④機上計測 (機械の上で計測・補正することで測定の集約、測定時の位相誤差の削減)
 キタムラ(5軸機で3Dスキャンもできる機上測定)、芝浦機械(超精密MCで撮像測定。タッチプローブで測れない製品も測定可能)、安田工業(独自の測定ソフト。刃先形状や摩耗を自動測定して自動補正)、ニイガタ(カメラで3Dデータと実物を検証、補正)

⑤多品種少量生産の自動化 (マガジンやパレット数を極端に増やして、多品種の段替え時間を削減するという機械)
キタムラ(最大80面パレット、314本マガジン)、西島(94個のカセットジグを搭載。ジグをIDで識別)、松浦機械(5軸機で15面、130本マガジン)

⑥切粉対策 (切粉の排出性をよくした機械設計等)
 豊和工業(切粉が排出されやすいベッド、クーラントの2次濾過)、メクトロン(加工面スラント・斜めで切粉の排出性が高い)、マザック(凹凸のないカバーで切粉の排出性が高い)


2. 旋盤のトレンド

・考察
 旋盤では圧倒的にロボットでの自動化が目立った気がします。それも旋盤メーカーがオプションとして、さらに協働ロボットを用意しているところが多かったです。

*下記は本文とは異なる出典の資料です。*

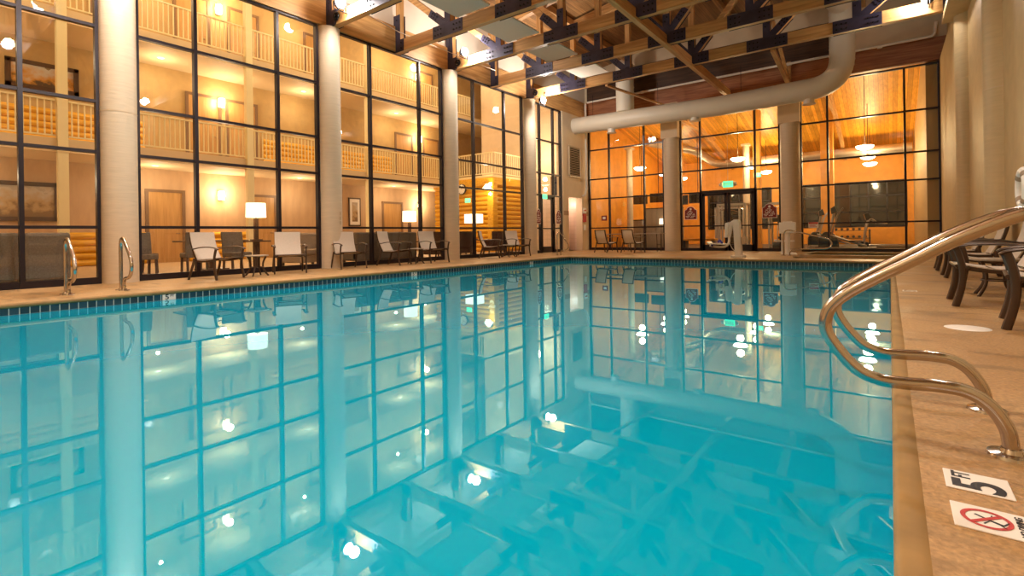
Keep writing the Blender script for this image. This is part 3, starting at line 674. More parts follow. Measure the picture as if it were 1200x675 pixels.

人手不足や人件費削減のための自動化を容易に実現するため、及び多品種変量生産に対応するため、容易に設定変更、移設が可能な協働ロボットや自社性ロボットで汎用性を持たせている旋盤が求められていると考えられます。
 ターゲットもマシニングの金型のように明確なものはありませんでした。やはり多品種対応が最も求められているないでしょうか。
 また複合化を押しているところがそこまで目立たないのは、複合旋盤も既に目新しくなく、切削工程だけでなく自動化等により搬送等も含めた時間削減が求められているためと思いました。

・旋盤のトレンド
①自動化 ロボット・ローダーのオプション
 エグロ(ファナック製ロボットを機械上部に取付可)、北村製作所(ローダー、パレチェン、多軸ロボット等)、高松機械(3台モジュール間を1台の走行ロボットで搬送する機械)、瀧沢鉄工所(協働ロボットが乗った台車で自由に取り外し可能)、中村留精密(協働ロボットが乗った台車で自由に取り外し可能)、オークマ(機内の自社ロボット、計測やクーラント噴射も可能)

②複合加工 多本数工具等で多品種対応 (主に自動旋盤)
 ツガミ(Y軸、工具本数多数な自動旋盤)、シチズン(Y軸、工具本数多数な自動旋盤)、スター(Y軸、工具本数多数な自動旋盤)、中村留精密(120本ATCの複合加工機)、エグロ(5面加工)

③工程集約
 マザック(ギアスカイビング加工ができる複合加工機)、中村留精密(ベベルギアやスプラインも含んだ加工)、高松機械(3つのモジュールでそれぞれ様々な工程が加工可能な加工機)

④切粉対策
 オーエム(切粉画像を撮影、AIで学習して補正装置付き立旋盤)

⑤オンラインソリューション
 シチズン(オンラインでスクールや点検、デモ等様々なソリューションを提供)


 今回はマシニングセンタと旋盤のトレンドをまとめてみました。私の主観が入っているため、偏っているかもしれません。ただやはりもう機械単品ではなく、周辺工程や多品種・人手不足の生産状況を考えた提案が機械メーカーに必要になっているのは明らかです。このあたりの傾向を過去のJIMTOFとも比べてみたいと思いました。
 本日も最後までお読み頂きありがとうございました。